Пощада — малая и поступок — чисто злодейский, да и злодейство — житейское: завожделев — помиловал, на свою потребу помиловал. И мгновенный рипост: «Наш Пугачев так бы не поступил, наш Пугачев, влюбившись, отпустил бы на все четыре стороны — руки не коснувшись».

…Именно не полюбив, а завожделев, ибо вдову майора Веловского, которую не завожделел, тут же велел удавить.

Но есть этому эпизоду с Харловой (по отцу Елагиной) продолжение — и окончание.

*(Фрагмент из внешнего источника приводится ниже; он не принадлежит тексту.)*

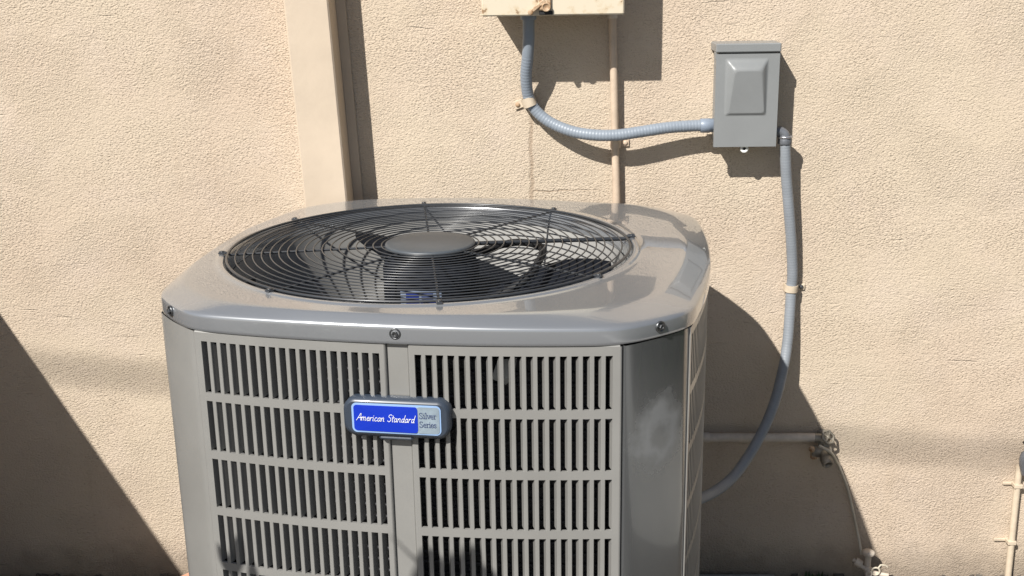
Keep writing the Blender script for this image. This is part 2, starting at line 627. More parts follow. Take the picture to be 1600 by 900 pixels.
# corner posts
CRN = MB()
a, b = Vector((USX+.0025, -UD+.001)), Vector((UW-.001, -UD+UC+.0025))
dirv = (b-a).normalized()
nrm2 = Vector((dirv.y, -dirv.x))
sec = [a + Vector((-.003, .012)), a + Vector((-.0015, .004)), a + Vector((.0003, .0012)), a + dirv*.003 + nrm2*.0012]
for i in range(1, 10):
    sec.append(a.lerp(b, .04+.92*i/10) + nrm2*(.0022+.0035*math.sin(math.pi*i/10)))
sec += [b - dirv*.003 + nrm2*.0012, b + Vector((-.0012, -.0003)), b + Vector((-.004, .0015)), b + Vector((-.012, .003))]
for k in range(4):
    q = Matrix.Rotation(k*math.pi/2, 3, 'Z')
    c_ = MB()
    c_.loft([[q @ Vector((p.x, p.y, z)) for p in sec] for z in (.03, ZB-.0015)], closed=False)
    c_.build('corner_post', M['post_reflection' if k == 0 else 'unit'], ac)

# louvred panels
ROW0, PITCHZ, SLOTH, NROW = .8249, .0851, .0732, 9
PTOP, PBOT = .8372, .055
S0, S1, NS = .0232, .2743, 18
SLOT = .0087
PX = (S1-S0-SLOT)/(NS-1)


def pt(u, dep, z): return Vector((u, -bow(u)+dep, z))


def strip(mb, u0, u1, z0, z1, th=.004, n=1, d0=0.0):
    us = [u0+(u1-u0)*i/n for i in range(n+1)]
    ringlist = []
    for u in us:
        ringlist.append([pt(u, d0, z0), pt(u, d0, z1), pt(u, d0+th, z1), pt(u, d0+th, z0)])
    mb.loft([r for r in ringlist], True, True, True, False)


def slat_mesh(mir):
    """louvre: flat face, rounded shoulder, wing folded back to the left"""
    s_ = MB()
    hw = (PX-SLOT)/2
    h = SLOTH/2+.0005
    prof = [(hw, .0035, 0, 0), (hw, .0004, 0, 0), (hw-.0005, 0, 0, 0), (-hw+.0006, 0, 0, 0), (-hw, .0006, 0, 0), (-hw-.0008, .0034, .0034, .0012), (-hw-.0036, .0112, .0080, .0030), (-hw-.0029, .0114, .0080, .0030)]
    lo = [Vector((x, y, -h+b_)) for x, y, t_, b_ in prof]
    hi = [Vector((x, y, h-t_)) for x, y, t_, b_ in prof]
    if mir < 0:
        lo = [Vector((-p.x, p.y, p.z)) for p in lo][::-1]
        hi = [Vector((-p.x, p.y, p.z)) for p in hi][::-1]
    s_.loft([lo, hi], closed=True, cap0=True, cap1=True, smooth=False)
    return s_


SLATS = {1: slat_mesh(1), -1: slat_mesh(-1)}      # the two panels mirror each other


def slat_at(u, z):
    ang = math.atan2(2*UB*u/USX**2, 1)
    return Matrix.Translation(pt(u, 0, z)) @ Matrix.Rotation(ang, 4, 'Z')


for side in (-1, 1):
    fr = MB()
    lo_u, hi_u = (-.2832, -.0172) if side < 0 else (.0172, .2832)
    s0, s1 = (-S1, -S0) if side < 0 else (S0, S1)
    # stiles and rails
    strip(fr, lo_u, s0, PBOT, PTOP, n=2)
    strip(fr, s1, hi_u, PBOT, PTOP, n=2)
    zs = [PTOP] + [ROW0-i*PITCHZ for i in range(NROW)]
    strip(fr, s0, s1, ROW0, PTOP, n=24)
    for i in range(NROW):
        zt_ = ROW0-i*PITCHZ-SLOTH
        zb_ = ROW0-(i+1)*PITCHZ if i < NROW-1 else PBOT
        strip(fr, s0, s1, zb_, zt_, n=24)
    # rolled edges of the sheet
    for u, du in ((lo_u, -1), (hi_u, 1)):
        prof = [(0, 0), (.0012*du, .0004), (.0024*du, .0018), (.0028*du, .012)]
        fr.loft([[pt(u, 0, z) + Vector((x, y, 0)) for x, y in prof][::(-du)] for z in (PBOT, PTOP)], closed=False, smooth=True)
    fr.loft([[pt(lo_u+(hi_u-lo_u)*i/24, dp, PTOP+dz) for dp, dz in ((0.0, 0), (.0006, .0011), (.002, .0016), (.012, .0016))] for i in range(25)], closed=False, smooth=True)
    panel = fr.build('louver_panel', M['unit'], ac)
    st = MB()
    SLAT_V, slat_me = SLATS[side], None
    for r_ in range(NROW):
        zc = ROW0 - r_*PITCHZ - SLOTH/2
        for k in range(NS-1):
            u = s0 + SLOT + (PX-SLOT)/2 + k*PX
            mt = slat_at(u, zc)
            if r_ < 5:
                if slat_me is None:
                    o = SLAT_V.build('slat', M['unit'], panel)
                    slat_me = o.data
                else:
                    o = bpy.data.objects.new('slat', slat_me)
                    COL.objects.link(o)
                    o.parent = panel
                o.matrix_local = mt
            else:
                st.add([mt @ Vector(p) for p in SLAT_V.v], SLAT_V.f)
        # wing on the outer stile too
        u = s0 + SLOT + (PX-SLOT)/2 + (NS-1 if side > 0 else -1)*PX
        mt = slat_at(u, zc) @ Matrix.Translation((0, .0006, 0))
        st.add([mt @ Vector(p) for p in SLAT_V.v], SLAT_V.f)
    tag(st.build('slats', M['unit'], panel), kind='stuff')
# channel between the two panels
cs = MB()
cs.loft([[pt(-.0175, .011, z), pt(-.0145, .0065, z), pt(-.013, .0052, z), pt(.013, .0052, z), pt(.0145, .0065, z), pt(.0175, .011, z)] for z in (PBOT, PTOP+.001)], closed=False, smooth=False)
cs.build('center_strip', M['unit'], ac)

# the other three sides: one pressed panel each, louvres joined
for k in (1, 2, 3):
    q = Matrix.Rotation(k*math.pi/2, 4, 'Z')
    fr = MB()
    for s0, s1, lo_u, hi_u in ((-S1, -S0, -.2832, 0), (S0, S1, 0, .2832)):
        strip(fr, lo_u, s0, PBOT, PTOP, n=2)
        strip(fr, s1, hi_u, PBOT, PTOP, n=2)
        strip(fr, s0, s1, ROW0, PTOP, n=16)
        for i in range(NROW):
            strip(fr, s0, s1, ROW0-(i+1)*PITCHZ if i < NROW-1 else PBOT, ROW0-i*PITCHZ-SLOTH, n=16)
    st = MB()
    for s0 in (-S1, S0):
        SLAT_V = SLATS[1 if s0 > 0 else -1]
        for r_ in range(NROW):
            for kk in range(NS-1):
                mt = q @ slat_at(s0 + SLOT + (PX-SLOT)/2 + kk*PX, ROW0 - r_*PITCHZ - SLOTH/2)
                st.add([mt @ Vector(p) for p in SLAT_V.v], SLAT_V.f)
    fr.v = [tuple(q @ Vector(p)) for p in fr.v]
    sp_ = fr.build('side_panel', M['unit'], ac)
    tag(st.build('slats', M['unit'], sp_), kind='stuff')

# coil behind the louvres, with its rows of tube
co = MB()
oc = unit_outline(-.030)
ic = unit_outline(-.052)
co.loft([[Vector((*p, z)) for p in oc[::4]] for z in (.06, .81)])
co.loft([[Vector((*p, z)) for p in ic[::4]][::-1] for z in (.06, .81)])
co.loft([[Vector((*p, .81)) for p in oc[::4]], [Vector((*p, .81)) for p in ic[::4]]])
coil = co.build('condenser_coil', M['coil'], ac)
tb = MB()
of = unit_outline(-.0275)[::5]
z = .075
while z < .805:
    tb.tube([Vector((p.x, p.y, z + .0008*math.sin(i*.7+z*90))) for i, p in enumerate(of)], .0030, 5, closed=True)
    z += .0163
tag(tb.build('coil_tubes', M['tube'], coil), kind='stuff')
# torn paper slip caught behind the right panel
tg = MB()
tu = [(.118, .0, .788), (.126, 0, .812), (.150, 0, .814), (.147, 0, .790), (.136, 0, .778)]
fr_ = [pt(u, .019 + .004*((i*7) % 3), z) for i, (u, _, z) in enumerate(tu)]
bk = [p + Vector((0, .0006, 0)) for p in fr_]
tg.loft([fr_, bk], True, True, True, False)
tg.build('paper_slip', mat('paper_slip_grey', (.42, .42, .40), .8), coil)

# base pan and floor of the casing
bp_ = MB()
ob = unit_outline(.001)
bp_.loft([[Vector((*p, z)) for p in ob[::3]] for z in (.004, .05)], True, True, True, False)
bp_.build('base_pan', M['unit'], ac)

# motor, its arm and lead, and the fan
mo = MB()
mo.lathe([(0, .776), (.070, .776), (.076, .782), (.076, .846), (.070, .856), (.03, .860), (.03, .880)], Matrix.Translation((FU, FV, 0)), 40)
motor = mo.build('fan_motor', M['blade'], ac)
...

Несколько страниц — не знаю, недель или месяцев — спустя происходит следующее:

«Молодая Харлова имела несчастье привязать к себе Самозванца. Он держал ее в своем лагере под Оренбургом. Она одна имела право во всякое время входить в его кибитку; по ее просьбе прислал он в Озерную приказ — похоронить тела им повешенных при взятии крепости. Она встревожила подозрения ревнивых злодеев, и Пугачев, уступив их требованию, предал им свою наложницу. Харлова и семилетний брат ее были расстреляны. Раненые, они сползлись друг с другом и обнялись. Тела их, брошенные в кусты, долго оставались в том же положении».

Все чары в сторону. Мазать свои раны чужим салом, расстреливать семилетнего ребенка, который, истекая кровью, ползет к сестре, — художественное произведение такого не терпит, оно такое извергает. Пушкин, художеством своим, был обречен на другого Пугачева.

Таков Пугачев в любви. Об этой Харловой Пушкин, пиша «Капитанскую дочку», помнил, ибо (письмо Марьи Ивановны Гриневу): «Он (Швабрин) обходится со мною очень жестоко и грозится, коли не одумаюсь и не соглашусь, то привезет меня в лагерь к злодею и с Вами-де то же будет, что с Лизаветой Харловой…»

Чту то же, Пушкин в «Капитанской дочке» не уточняет, давая предполагать читателю только начало харловской судьбы. Оживлять те кусты ему здесь слишком невыгодно.

И непосредственно, строка в строку, до эпизода с Харловой:

«Пугачев в начале своего бунта взял к себе в писаря сержанта Кармицкого, простив его под самой виселицей. Кармицкий сделался вскоре его любимцем. Яицкие казаки при взятии Татищевой удавили его и бросили с камнем на шее в воду. Пугачев о нем осведомился. Он пошел, отвечали ему, к своей матушке вниз по Яику. Пугачев, молча, махнул рукой».